La cooficialidad del castellano con otras lenguas en determinadas Comunidades Autónomas no habría suscitado problemas si algún que otro nacionalismo periférico no pretendiera alterar, con éxito por lo que se ve, la regulación consensuada en nuestra Carta Magna. Los términos de la Constitución son absolutamente claros. Su artículo 3 dispone que “el castellano es la lengua oficial del Estado”, y añade que “las demás lenguas españolas serán también oficiales en las respectivas Comunidades Autónomas de acuerdo con sus Estatutos”. Es el caso del vascuence, el catalán o valenciano, el gallego y hasta cierto punto el aranés, presente en el Estatuto de Cataluña. Conforme al citado artículo, todos los españoles tienen el deber de conocer el castellano y el derecho a usarlo. De ahí se desprende el derecho también a aprenderlo en todo el territorio nacional.

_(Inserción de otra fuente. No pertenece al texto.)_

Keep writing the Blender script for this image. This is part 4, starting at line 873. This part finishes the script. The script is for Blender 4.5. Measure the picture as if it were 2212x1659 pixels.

Nuestra Constitución, contra lo que sucede en los países hispanoamericanos, renunció a identificar el castellano con el español. No se podía ir más lejos en el reconocimiento de nuestra pluralidad cultural. Sin embargo, la respuesta de algunos sectores nacionalistas ha sido reinterpretar a su gusto tan sensata regulación para arrinconar al castellano –el español por antonomasia- en beneficio de la correspondiente lengua cooficial.
Ha faltado la buena fe que garantizara el deseado equilibrio. Así, bajo el manto de una discriminación positiva en aras de la normalización, el uso del idioma común tropieza con graves dificultades en algunas partes de España. Su marginación como idioma vehicular –bello adjetivo castellano puesto paradójicamente de moda para combatirlo- y su expulsión de la enseñanza oficial en Cataluña por un Estatuto que lleva tres años de profundo examen en el Tribunal Constitucional, son pasos decisivos hacia la secesión lingüística. El patriotismo constitucional de los alemanes, en su caso alrededor de la Ley Fundamental de Bonn, no es lo nuestro.
La marginación de la lengua de todos repercute negativamente en la cohesión del Estado. Cualquier funcionario de otra Comunidad se lo pensará mucho antes de trasladarse a un lugar donde sus hijos únicamente podrán estudiar en una lengua que no es la suya y que de poco les servirá después si el cambio de residencia familiar no fuera definitivo. Y hay traslados forzosos. La realidad está por encima de los sofismas, la negación de la evidencia y los silencios cómplices.
Pero hay más. Lo lógico sería que la lengua común –no quiero provocar a nadie llamándola nacional- se utilizara siempre en la Administración del Estado, aunque sólo sea porque sus órganos decisorios pueden ubicarse fuera de la geografía comunitaria. Nos evitaríamos traducciones, gastos y demoras. El colmo ha sido la reforma del Reglamento del Senado el año 2004 para utilizar esas otras lenguas cooficiales en la Comisión General de las Comunidades Autónomas. En Madrid, capital de España, únicamente es oficial la lengua común, las Cortes Generales son una institución del Estado y todos los senadores tienen la obligación de conocerla y, efectivamente, la hablan. El recurso a los intérpretes es un monumento a la estupidez.